If you are assessing the price of gold in Bangladesh against international spot prices, the conversion process is identical to our primary tola to gram calculator. Simply divide the price of the vori by 11.664 to reveal the price per gram in BDT (Bangladeshi Taka). Once you have the price per gram, you can instantly compare it against the global LBMA spot prices in troy ounces.

The vori is far more than a simple measurement unit. Understanding vori vs tola reveals that it is a living cultural standard that connects Bangladesh to centuries of subcontinental trade history while maintaining a uniquely Bengali linguistic identity. Its preservation of the true 1833 British Imperial tola standard, without the metric corruption seen in parts of India, makes Bangladesh's gold market one of the most traditionally consistent in all of South Asia.

Whether you are a Bangladeshi bride calculating the weight of her wedding jewelry, an expatriate worker in Dubai converting dirhams to gold, or an international investor comparing South Asian gold premiums, the vori provides a reliable, culturally authenticated, and mathematically precise unit of gold measurement.

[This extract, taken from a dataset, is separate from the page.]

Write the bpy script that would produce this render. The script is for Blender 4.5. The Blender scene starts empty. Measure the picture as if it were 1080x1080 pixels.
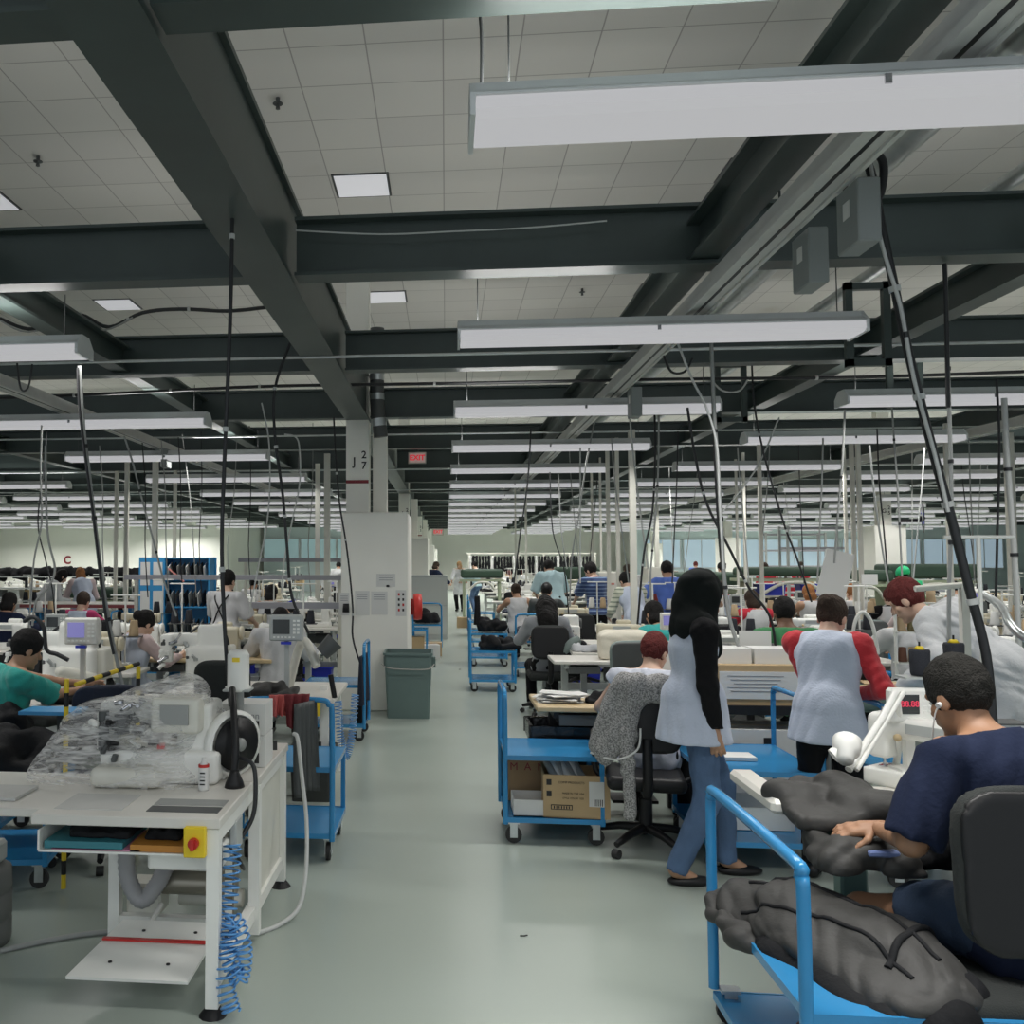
import bpy, bmesh, math, random
import numpy as np
from mathutils import Vector, Matrix, Euler
random.seed(7); RNG=np.random.RandomState(5)
PI=math.pi
SC=bpy.context.scene; COL=SC.collection
# ---------- camera geometry (level hall, slight yaw and upward tilt) ----------
F=967.0; CX=375.0; CY=540.0; CH=1.75
yaw=math.radians(5.61); pit=math.radians(2.96)
def ray(px,py):
    x=(px-CX)/F; z=-(py-CY)/F; y=1.0
    y,z = y*math.cos(pit)-z*math.sin(pit), y*math.sin(pit)+z*math.cos(pit)
    x,y = x*math.cos(yaw)-y*math.sin(yaw), x*math.sin(yaw)+y*math.cos(yaw)
    return x,y,z
def at(px,py,Y):
    r=ray(px,py); t=Y/r[1]; return Vector((r[0]*t,Y,CH+r[2]*t))
def onz(px,py,z=0.0):
    r=ray(px,py); t=(z-CH)/r[2]; return Vector((r[0]*t,r[1]*t,z))
def proj(x,y,z):
    z-=CH
    x,y = x*math.cos(yaw)+y*math.sin(yaw), -x*math.sin(yaw)+y*math.cos(yaw)
    y,z = y*math.cos(pit)+z*math.sin(pit), -y*math.sin(pit)+z*math.cos(pit)
    return CX+F*x/y, CY-F*z/y
def fx(x,y):
    return y*math.tan(math.atan((95+967*x/y)/967)-yaw)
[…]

Frequently Asked Questions About Vori and Gold in Bangladesh

Is vori the same as tola?

Yes, the vori (also spelled bhori) is mathematically identical to the tola. Both represent exactly 180 troy grains, which equals 11.6638038 grams. The only difference is linguistic: "vori" is the Bengali word for the same unit that Hindi and Urdu speakers call "tola." When BAJUS publishes gold prices per vori in Bangladesh, those prices are directly comparable to tola-based prices in India and Pakistan (assuming the traditional 11.66g tola, not the modern Indian 10g approximation).

How many grams in 1 vori?

1 vori equals 11.6638038 grams (exact) or 11.664 grams (Bangladesh market rounded value). The rounding difference of 0.0002 grams is negligible for all practical jewelry and bullion transactions. For quick calculations, you can use our gram to tola converter which works identically for vori.

Why does Bangladesh use vori instead of tola?

Bangladesh uses "vori" (ভরি) because it is the native Bengali-language word for the gold weight unit. When the British standardized weights across India in 1833, different linguistic regions adopted the same standardized mass but called it by their own names. The Bengali-speaking population naturally used "bhori/vori" while Hindi speakers used "tola." After Bangladesh's independence in 1971, the Bengali term was retained as a matter of national linguistic identity. The unit itself is identical; only the name differs.

How to calculate gold price per vori?

To calculate the gold price per vori from international spot prices: (1) Take the international gold spot price in USD per troy ounce. (2) Multiply by 0.375 (since 1 vori = 0.375 troy ounces). (3) Multiply by the current USD/BDT exchange rate. For example, if gold is $2,000/oz and 1 USD = 120 BDT: $2,000 x 0.375 = $750 per vori, then $750 x 120 = BDT 90,000 per vori for 24K gold. Actual retail prices will be higher due to import duties, taxes, and making charges. Check our gold price per tola page for live rates.

What is the weight of 5 vori gold?

5 vori of gold weighs exactly 58.319 grams (or 58.32 grams using the Bangladesh rounded standard). This is equivalent to approximately 1.875 troy ounces or 2.0567 standard ounces. A 5-vori gold item is a common weight for a substantial necklace or a set of bangles in Bangladesh, and represents a popular gift weight for weddings.

How many vori are in 1 kilogram of gold?

1 kilogram of gold equals approximately 85.735 vori. This is calculated by dividing 1,000 grams by 11.6638038 grams per vori. At the Bangladesh rounded rate of 11.664 grams per vori, the answer is approximately 85.716 vori. This conversion is useful for wholesale gold dealers and institutional traders who buy gold in kilogram bars.

Is the vori measurement used outside Bangladesh?

The term "vori" or "bhori" is primarily used in Bangladesh and among the Bangladeshi diaspora worldwide. Bengali-speaking communities in India's West Bengal state may also use the term informally, though the Indian market officially uses "tola" or metric grams. Bangladeshi expatriates in the UAE, Saudi Arabia, Malaysia, and the UK continue to use vori when discussing gold, often converting Dubai or London prices into "per vori" rates for comparison with back-home prices.